# THE EXERCISE:
Write out every line exactly, from the start of the records below to the line with "R = math.radians", and stop there. Don't write out the pictures.

# EXTRACTED INFORMATION:
┄┄┄┄┄┄┄┄┄┄┄┄┄┄┄┄┄┄┄┄
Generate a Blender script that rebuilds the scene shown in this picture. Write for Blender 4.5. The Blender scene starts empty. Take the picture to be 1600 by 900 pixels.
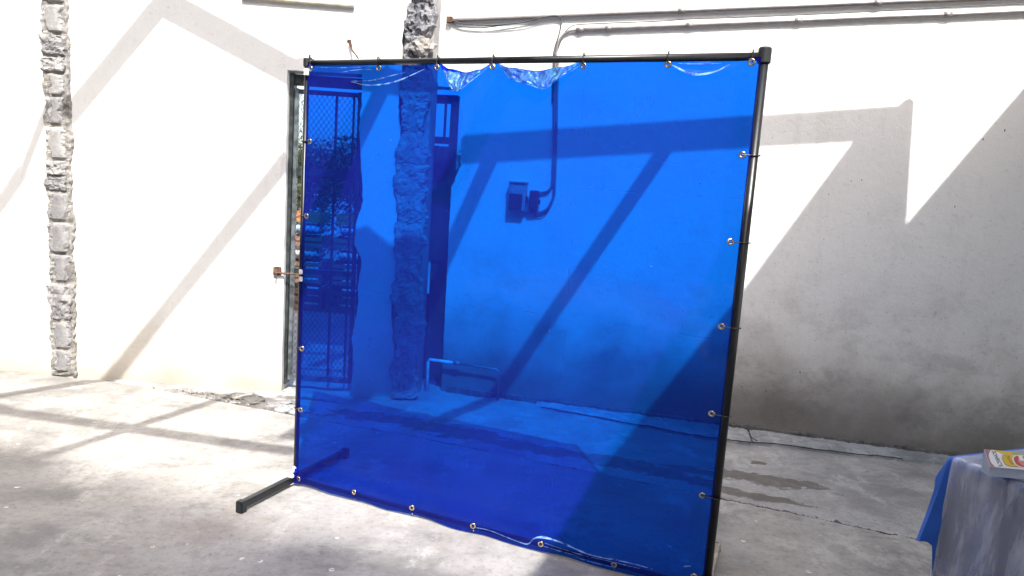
import bpy, bmesh, math, random
from mathutils import Vector, Matrix, noise
from mathutils.geometry import tessellate_polygon
random.seed(7)
S = bpy.context.scene
C = S.collection
R = math.radians

# ------------------------------------------------------------ camera, sky, sun, exposure
cam_d = bpy.data.cameras.new('camera')
cam = bpy.data.objects.new('camera', cam_d); C.objects.link(cam)
cam_d.sensor_width = 36.0
cam_d.lens = 24.3
cam_d.clip_start = 0.05
cam_d.clip_end = 2000.0
r_ = Vector((0.99772, 0.00863, 0.06700)); u_ = Vector((-0.06756, 0.12740, 0.98955)); f_ = Vector((0, 0.99181, -0.12769))
M3 = Matrix((r_, u_, -f_)).transposed()
cam.matrix_world = Matrix.Translation((0, 0, 1.5)) @ M3.to_4x4()
S.camera = cam

SUN_AZ, SUN_EL = R(-13.0), R(51.0)          # travel direction of the light: towards -x a little, +y, down
ray = Vector((math.cos(SUN_EL)*math.sin(SUN_AZ), math.cos(SUN_EL)*math.cos(SUN_AZ), -math.sin(SUN_EL)))
W = bpy.data.worlds.new('World'); S.world = W; W.use_nodes = True
nt = W.node_tree
sky = nt.nodes.new('ShaderNodeTexSky'); sky.sky_type = 'NISHITA'; sky.sun_disc = False
sky.sun_elevation = SUN_EL
to_sun = -ray
sky.sun_rotation = math.atan2(to_sun.x, to_sun.y)
sky.air_density = 1.0; sky.dust_density = 3.6; sky.ozone_density = 0.65
bg = nt.nodes['Background']; bg.inputs[1].default_value = 0.15
nt.links.new(sky.outputs[0], bg.inputs[0])
sun_d = bpy.data.lights.new('sun', 'SUN'); sun_d.energy = 2.6; sun_d.angle = R(0.55); sun_d.color = (1.0, 0.972, 0.925)
sun = bpy.data.objects.new('sun', sun_d); C.objects.link(sun)
sun.rotation_euler = ray.to_track_quat('-Z', 'Y').to_euler()
S.view_settings.view_transform = 'Standard'; S.view_settings.look = 'None'
S.view_settings.exposure = 1.76; S.view_settings.gamma = 1.0
S.cycles.transparent_max_bounces = 16
S.cycles.max_bounces = 10

# ------------------------------------------------------------ helpers
def link(o, parent=None):
    C.objects.link(o)
    if parent is not None: o.parent = parent
    return o
def tag(o, label=None, cat=None, group=None, kind=None):
    if label: o['label'] = label
    if cat: o['category'] = cat
    if group: o['group'] = group
    if kind: o['kind'] = kind
    return o
def empty(name, loc=(0, 0, 0), rz=0.0):
    o = bpy.data.objects.new(name, None); o.location = loc; o.rotation_euler = (0, 0, rz)
    o.empty_display_size = 0.1
    return link(o)
def obj(name, bm, mat, parent=None, smooth=False, loc=None):
    if isinstance(bm, bpy.types.Mesh): me = bm
    else:
        bmesh.ops.recalc_face_normals(bm, faces=bm.faces[:])
        me = bpy.data.meshes.new(name); bm.to_mesh(me); bm.free()
    if mat is not None and not me.materials: me.materials.append(mat)
    if smooth: me.polygons.foreach_set('use_smooth', [True]*len(me.polygons))
    o = bpy.data.objects.new(name, me)
    if loc is not None: o.location = loc
    return link(o, parent)
def bx(bm, lo, hi, bev=0.0, M=None):
    vs = [bm.verts.new((x, y, z)) for x in (lo[0], hi[0]) for y in (lo[1], hi[1]) for z in (lo[2], hi[2])]
    fs = [bm.faces.new([vs[i] for i in q]) for q in ((0,1,3,2),(4,6,7,5),(0,4,5,1),(2,3,7,6),(0,2,6,4),(1,5,7,3))]
    if bev > 0:
        es = list({e for f in fs for e in f.edges})
        r = bmesh.ops.bevel(bm, geom=es, offset=bev, segments=2, affect='EDGES')
        vs = list({v for v in r['verts']} | {v for v in vs if v.is_valid})
    if M is not None:
        for v in vs: v.co = M @ v.co
    return bm
def tube(bm, pts, rad, seg=10, caps=True):
    pts = [Vector(p) for p in pts]; rings = []
    n = len(pts); up = None
    for i, p in enumerate(pts):
        d = (pts[min(i+1, n-1)] - pts[max(i-1, 0)]).normalized()
        if up is None:
            up = Vector((0, 0, 1)) if abs(d.z) < 0.9 else Vector((1, 0, 0))
        a = d.cross(up).normalized(); b = a.cross(d).normalized(); up = b
        rr = rad[i] if isinstance(rad, (list, tuple)) else rad
        rings.append([bm.verts.new(p + a*rr*math.cos(2*math.pi*k/seg) + b*rr*math.sin(2*math.pi*k/seg)) for k in range(seg)])
    for i in range(n-1):
        for k in range(seg):
            bm.faces.new((rings[i][k], rings[i][(k+1) % seg], rings[i+1][(k+1) % seg], rings[i+1][k]))
    if caps:
        bm.faces.new(rings[0]); bm.faces.new(rings[-1])
    return bm
def torus(bm, c, axis, R1, r2, seg=16, s2=6, flat=1.0):
    q = Vector(axis).to_track_quat('Z', 'Y').to_matrix(); rings = []
    for i in range(seg):
        a = 2*math.pi*i/seg; ring = []
        for k in range(s2):
            b = 2*math.pi*k/s2
            p = Vector(((R1+r2*math.cos(b))*math.cos(a), (R1+r2*math.cos(b))*math.sin(a), r2*flat*math.sin(b)))
            ring.append(bm.verts.new(Vector(c) + q @ p))
        rings.append(ring)
    for i in range(seg):
        for k in range(s2):
            bm.faces.new((rings[i][k], rings[(i+1) % seg][k], rings[(i+1) % seg][(k+1) % s2], rings[i][(k+1) % s2]))
    return bm
def spline(pts, n=8):
    pts = [Vector(p) for p in pts]; out = []
    P = [pts[0]*2-pts[1]] + pts + [pts[-1]*2-pts[-2]]
    for i in range(1, len(P)-2):
        for k in range(n):
            t = k/n; a, b, c, d = P[i-1], P[i], P[i+1], P[i+2]
            out.append(0.5*((2*b)+(c-a)*t+(2*a-5*b+4*c-d)*t*t+(3*b-a-3*c+d)*t**3))
    out.append(pts[-1]); return out
def prism(bm, poly, axis_vec, origin=Vector((0, 0, 0)), U=Vector((1, 0, 0)), V=Vector((0, 0, 1))):
    """extruded polygon given in (U, V) coordinates"""
    P = [origin + U*a + V*b for a, b in poly]
    tri = tessellate_polygon([[Vector((a, b, 0)) for a, b in poly]])
    A = [bm.verts.new(p) for p in P]; B = [bm.verts.new(p + axis_vec) for p in P]
    for t in tri:
        bm.faces.new([A[i] for i in t]); bm.faces.new([B[i] for i in reversed(t)])
    n = len(P)
    for i in range(n):
        bm.faces.new((A[i], A[(i+1) % n], B[(i+1) % n], B[i]))
    return bm
def rag(a, b, step=0.035, amp=0.012, seed=0.0):
    """ragged polyline from a (included) to b (excluded)"""
    a = Vector((a[0], a[1])); b = Vector((b[0], b[1])); L = (b-a).length; n = max(1, int(L/step)); d = (b-a)/n
    nn = Vector((-d.y, d.x)).normalized(); out = []
    for i in range(n):
        p = a + d*i
        k = noise.noise(Vector((p.x*6+seed, p.y*6, seed)))*1.6 + noise.noise(Vector((p.x*23+seed, p.y*23, seed+4)))
        if i: p = p + nn*k*amp
        out.append((p.x, p.y))
    return out
def sm(x, a, b):
    t = max(0.0, min(1.0, (x-a)/(b-a))); return t*t*(3-2*t)

# ------------------------------------------------------------ materials
class Mt:
    def __init__(s, name):
        s.m = bpy.data.materials.new(name); s.m.use_nodes = True; s.t = s.m.node_tree
        s.b = s.t.nodes['Principled BSDF']; s.out = s.t.nodes['Material Output']
        s.co = s.t.nodes.new('ShaderNodeTexCoord').outputs['Object']
    def n(s, typ, **kw):
        nd = s.t.nodes.new(typ)
        for k, v in kw.items(): setattr(nd, k, v)
        return nd
    def L(s, a, b): s.t.links.new(a, b)
    def val(s, sock, v):
        if isinstance(v, (int, float)): sock.default_value = v
        elif isinstance(v, (tuple, list)): sock.default_value = tuple(v) + ((1,) if len(v) == 3 and sock.type == 'RGBA' else ())
        else: s.L(v, sock)
    def noise(s, scale, det=4, rough=0.55, vec=None, sc3=None, dist=0.0):
        v = vec or s.co
        if sc3:
            mp = s.n('ShaderNodeMapping'); s.L(v, mp.inputs[0]); mp.inputs['Scale'].default_value = sc3; v = mp.outputs[0]
        nd = s.n('ShaderNodeTexNoise'); s.L(v, nd.inputs['Vector'])
        nd.inputs['Scale'].default_value = scale; nd.inputs['Detail'].default_value = det; nd.inputs['Roughness'].default_value = rough
        nd.inputs['Distortion'].default_value = dist
        return nd.outputs['Fac']
    def vor(s, scale, feat='F1', vec=None):
        nd = s.n('ShaderNodeTexVoronoi', feature=feat); s.L(vec or s.co, nd.inputs['Vector']); nd.inputs['Scale'].default_value = scale
        return nd.outputs['Distance']
    def rng(s, v, a, b, c=0.0, d=1.0):
        nd = s.n('ShaderNodeMapRange', interpolation_type='SMOOTHSTEP'); s.L(v, nd.inputs[0])
        for i, x in enumerate((a, b, c, d)): nd.inputs[i+1].default_value = x
        return nd.outputs[0]
    def ma(s, op, a, b=0.0, clamp=False):
        nd = s.n('ShaderNodeMath', operation=op); nd.use_clamp = clamp
        s.val(nd.inputs[0], a); s.val(nd.inputs[1], b); return nd.outputs[0]
    def mix(s, f, a, b, bt='MIX'):
        nd = s.n('ShaderNodeMix', data_type='RGBA', blend_type=bt); s.val(nd.inputs[0], f)
        s.val(nd.inputs[6], a); s.val(nd.inputs[7], b); return nd.outputs[2]
    def sep(s):
        nd = s.n('ShaderNodeSeparateXYZ'); s.L(s.co, nd.inputs[0]); return nd.outputs
    def bump(s, h, strength=0.4, dist=0.01, nrm=None):
        nd = s.n('ShaderNodeBump'); s.L(h, nd.inputs['Height']); nd.inputs['Strength'].default_value = strength
        nd.inputs['Distance'].default_value = dist
        if nrm is not None: s.L(nrm, nd.inputs['Normal'])
        return nd.outputs[0]
    def fin(s, col, rough=0.8, nrm=None, metal=0.0, spec=None):
        s.val(s.b.inputs['Base Color'], col); s.val(s.b.inputs['Roughness'], rough); s.b.inputs['Metallic'].default_value = metal
        if spec is not None: s.b.inputs['Specular IOR Level'].default_value = spec
        if nrm is not None: s.L(nrm, s.b.inputs['Normal'])
        return s.m
def simple(name, col, rough=0.6, metal=0.0, var=0.15, sc=30.0, bmp=0.1):
    k = Mt(name); n = k.noise(sc, 4)
    c2 = tuple(max(0, x*(1-var*2)) for x in col)
    return k.fin(k.mix(k.rng(n, 0.35, 0.65), col, c2), rough, k.bump(k.noise(sc*3, 3), bmp, 0.002), metal)

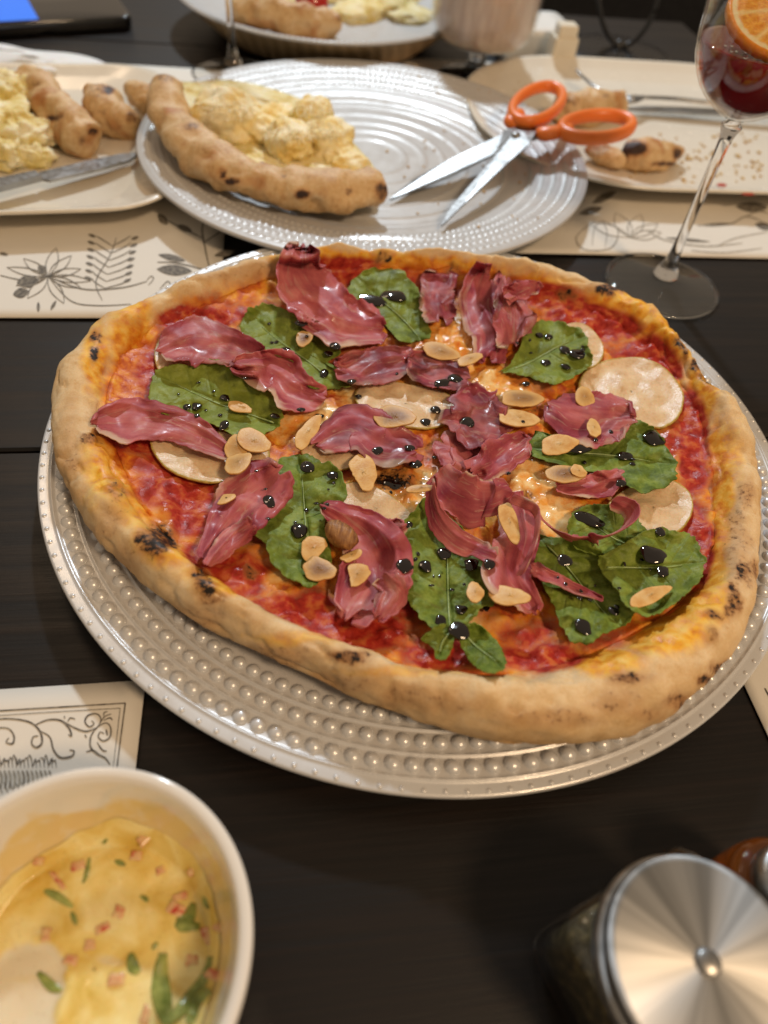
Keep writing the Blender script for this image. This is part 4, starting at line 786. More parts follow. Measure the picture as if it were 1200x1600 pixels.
┄┄┄┄┄┄┄┄┄┄┄┄┄┄┄┄┄┄┄┄
# RESPONSE FOR THIS EXERCISE:
Generate a Blender script that rebuilds the scene shown in this picture. Write for Blender 4.5. The Blender scene starts empty. Take the picture to be 1600 by 900 pixels.
import bpy, bmesh, math, random
from mathutils import Vector, Matrix, noise
from mathutils.geometry import tessellate_polygon
random.seed(7)
S = bpy.context.scene
C = S.collection
R = math.radians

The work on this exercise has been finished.